═══ Records for the exercise
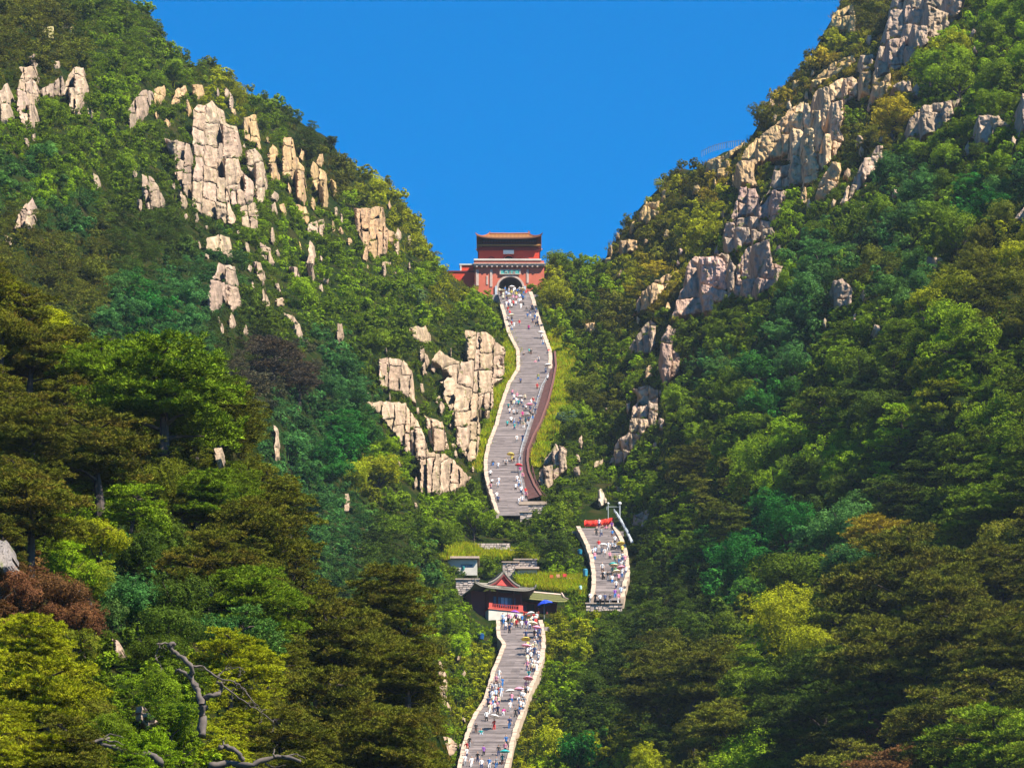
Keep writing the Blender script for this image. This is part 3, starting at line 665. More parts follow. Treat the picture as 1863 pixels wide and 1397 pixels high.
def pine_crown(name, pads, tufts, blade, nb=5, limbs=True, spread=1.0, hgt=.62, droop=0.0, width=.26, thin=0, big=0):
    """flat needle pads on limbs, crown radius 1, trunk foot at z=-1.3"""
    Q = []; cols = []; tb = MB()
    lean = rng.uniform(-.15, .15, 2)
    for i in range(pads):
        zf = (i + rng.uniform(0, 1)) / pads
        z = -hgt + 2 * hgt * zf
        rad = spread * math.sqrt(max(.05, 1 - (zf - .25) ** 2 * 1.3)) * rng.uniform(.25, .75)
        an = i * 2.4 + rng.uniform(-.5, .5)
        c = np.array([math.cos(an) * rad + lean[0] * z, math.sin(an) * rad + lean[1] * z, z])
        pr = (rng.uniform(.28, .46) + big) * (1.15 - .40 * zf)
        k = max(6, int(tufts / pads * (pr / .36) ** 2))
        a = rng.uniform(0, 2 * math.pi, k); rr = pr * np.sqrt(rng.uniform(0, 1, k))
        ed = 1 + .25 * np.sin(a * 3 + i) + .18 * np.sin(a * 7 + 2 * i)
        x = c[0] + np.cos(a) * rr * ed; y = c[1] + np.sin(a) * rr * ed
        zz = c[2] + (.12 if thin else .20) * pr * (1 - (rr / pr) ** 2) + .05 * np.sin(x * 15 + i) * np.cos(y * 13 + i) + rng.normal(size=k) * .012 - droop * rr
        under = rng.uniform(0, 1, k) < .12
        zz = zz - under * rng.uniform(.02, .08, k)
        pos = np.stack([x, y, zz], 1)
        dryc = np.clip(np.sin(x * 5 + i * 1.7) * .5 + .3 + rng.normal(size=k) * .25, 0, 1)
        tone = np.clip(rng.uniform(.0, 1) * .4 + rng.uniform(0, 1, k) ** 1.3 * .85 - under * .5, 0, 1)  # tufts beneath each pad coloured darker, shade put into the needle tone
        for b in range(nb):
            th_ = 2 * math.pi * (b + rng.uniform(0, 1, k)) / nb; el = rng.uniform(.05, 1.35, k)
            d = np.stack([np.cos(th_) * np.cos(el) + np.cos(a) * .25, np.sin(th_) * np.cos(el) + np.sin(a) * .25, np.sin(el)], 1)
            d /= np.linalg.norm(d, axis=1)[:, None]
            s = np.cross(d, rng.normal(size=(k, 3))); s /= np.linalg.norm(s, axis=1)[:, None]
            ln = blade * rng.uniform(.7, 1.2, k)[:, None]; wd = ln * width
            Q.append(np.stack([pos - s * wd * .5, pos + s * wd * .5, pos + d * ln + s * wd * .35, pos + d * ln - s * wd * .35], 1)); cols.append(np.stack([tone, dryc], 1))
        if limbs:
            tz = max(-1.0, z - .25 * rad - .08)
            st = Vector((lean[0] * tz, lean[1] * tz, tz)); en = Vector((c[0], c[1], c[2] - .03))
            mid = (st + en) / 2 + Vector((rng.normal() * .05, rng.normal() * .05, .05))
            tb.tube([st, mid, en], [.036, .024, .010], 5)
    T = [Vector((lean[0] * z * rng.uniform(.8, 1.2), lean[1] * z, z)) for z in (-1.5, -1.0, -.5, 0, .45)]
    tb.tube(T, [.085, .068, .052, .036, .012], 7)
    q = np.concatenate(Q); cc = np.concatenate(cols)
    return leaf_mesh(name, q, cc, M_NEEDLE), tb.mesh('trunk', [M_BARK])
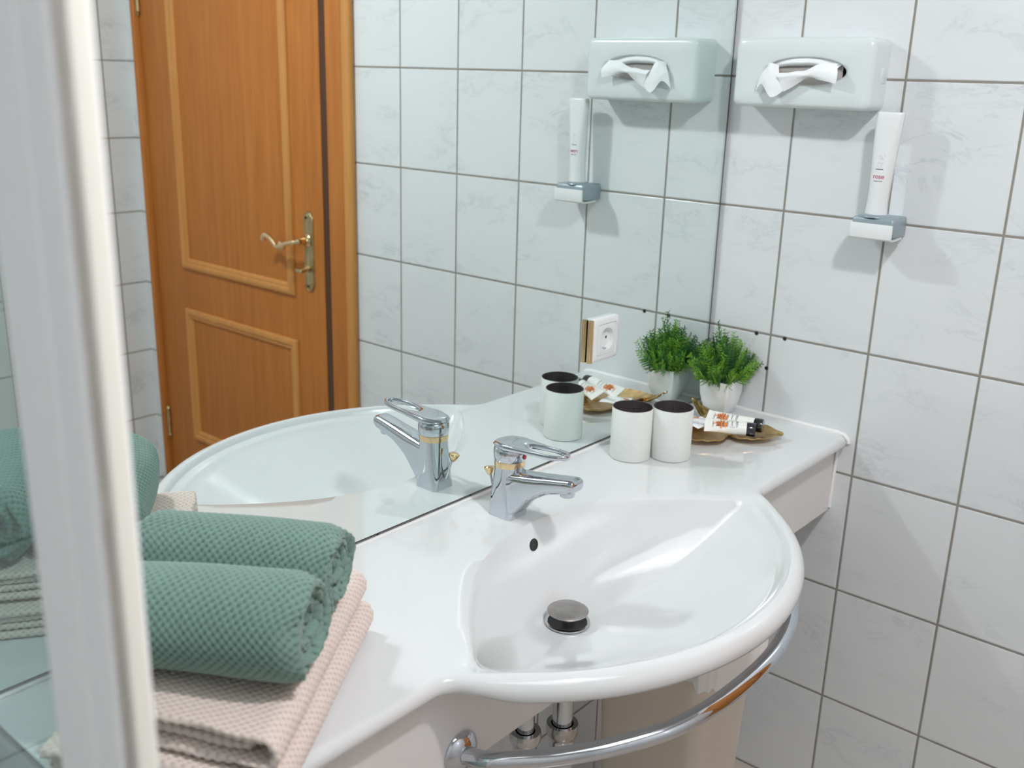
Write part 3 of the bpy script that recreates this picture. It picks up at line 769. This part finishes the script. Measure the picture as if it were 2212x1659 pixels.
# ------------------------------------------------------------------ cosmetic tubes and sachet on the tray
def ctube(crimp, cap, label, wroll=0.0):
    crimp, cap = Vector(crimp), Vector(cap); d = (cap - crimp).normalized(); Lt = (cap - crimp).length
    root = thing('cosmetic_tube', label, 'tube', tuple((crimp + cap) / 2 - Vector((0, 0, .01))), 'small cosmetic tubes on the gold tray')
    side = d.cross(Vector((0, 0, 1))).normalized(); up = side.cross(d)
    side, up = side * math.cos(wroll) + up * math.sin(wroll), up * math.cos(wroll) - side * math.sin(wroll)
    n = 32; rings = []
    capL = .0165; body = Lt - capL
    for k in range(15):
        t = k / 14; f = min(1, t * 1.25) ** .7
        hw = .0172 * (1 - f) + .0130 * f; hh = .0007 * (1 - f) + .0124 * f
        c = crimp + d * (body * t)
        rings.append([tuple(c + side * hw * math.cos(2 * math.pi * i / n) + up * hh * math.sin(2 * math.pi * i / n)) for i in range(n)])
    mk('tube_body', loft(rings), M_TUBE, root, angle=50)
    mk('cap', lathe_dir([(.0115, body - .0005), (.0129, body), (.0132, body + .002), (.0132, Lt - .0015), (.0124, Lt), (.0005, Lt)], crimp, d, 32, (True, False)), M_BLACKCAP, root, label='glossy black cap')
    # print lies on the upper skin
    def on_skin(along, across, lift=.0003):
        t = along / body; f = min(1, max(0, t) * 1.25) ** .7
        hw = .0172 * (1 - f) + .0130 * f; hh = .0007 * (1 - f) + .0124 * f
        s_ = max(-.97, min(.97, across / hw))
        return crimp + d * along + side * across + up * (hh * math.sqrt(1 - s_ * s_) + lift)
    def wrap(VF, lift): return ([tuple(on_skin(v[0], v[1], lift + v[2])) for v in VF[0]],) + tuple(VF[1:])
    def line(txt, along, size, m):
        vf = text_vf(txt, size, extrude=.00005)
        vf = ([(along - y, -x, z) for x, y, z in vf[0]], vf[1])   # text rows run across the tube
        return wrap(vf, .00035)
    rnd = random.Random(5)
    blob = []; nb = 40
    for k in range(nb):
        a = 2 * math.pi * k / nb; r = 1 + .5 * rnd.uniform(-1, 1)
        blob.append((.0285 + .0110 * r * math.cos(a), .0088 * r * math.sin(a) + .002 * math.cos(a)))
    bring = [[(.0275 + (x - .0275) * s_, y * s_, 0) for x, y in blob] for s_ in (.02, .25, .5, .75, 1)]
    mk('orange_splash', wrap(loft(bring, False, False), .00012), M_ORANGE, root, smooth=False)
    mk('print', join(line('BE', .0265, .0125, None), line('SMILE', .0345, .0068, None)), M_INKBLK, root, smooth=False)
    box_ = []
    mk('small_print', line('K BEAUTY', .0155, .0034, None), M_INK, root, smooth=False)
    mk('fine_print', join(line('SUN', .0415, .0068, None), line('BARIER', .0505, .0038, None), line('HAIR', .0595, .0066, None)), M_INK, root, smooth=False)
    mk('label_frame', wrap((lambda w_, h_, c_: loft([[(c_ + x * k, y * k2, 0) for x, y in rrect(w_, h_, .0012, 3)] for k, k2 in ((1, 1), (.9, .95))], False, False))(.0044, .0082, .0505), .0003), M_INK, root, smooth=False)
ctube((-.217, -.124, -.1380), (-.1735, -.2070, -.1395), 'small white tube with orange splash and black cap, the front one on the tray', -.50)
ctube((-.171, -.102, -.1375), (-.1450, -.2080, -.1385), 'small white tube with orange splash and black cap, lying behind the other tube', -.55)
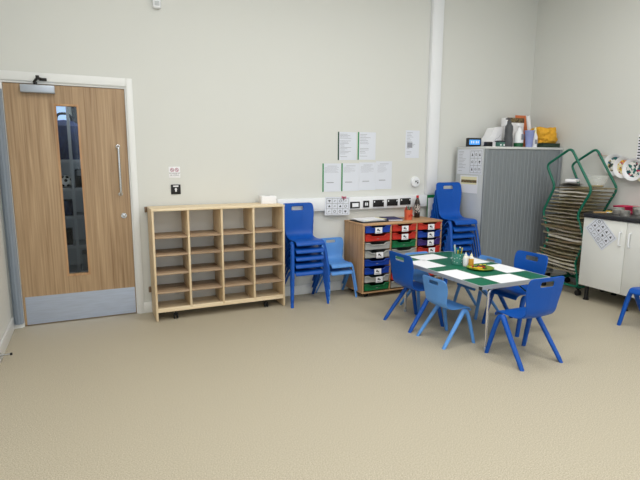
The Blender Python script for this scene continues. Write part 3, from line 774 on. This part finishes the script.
══════
What to work on. Only the lines from the one holding "zz = zz - under" through the one holding "dryc = np.clip(np.sin(x" are wanted; retype them exactly.

Solution to this exercise.
        zz = zz - under * rng.uniform(.02, .08, k)
        pos = np.stack([x, y, zz], 1)
        dryc = np.clip(np.sin(x * 5 + i * 1.7) * .5 + .3 + rng.normal(size=k) * .25, 0, 1)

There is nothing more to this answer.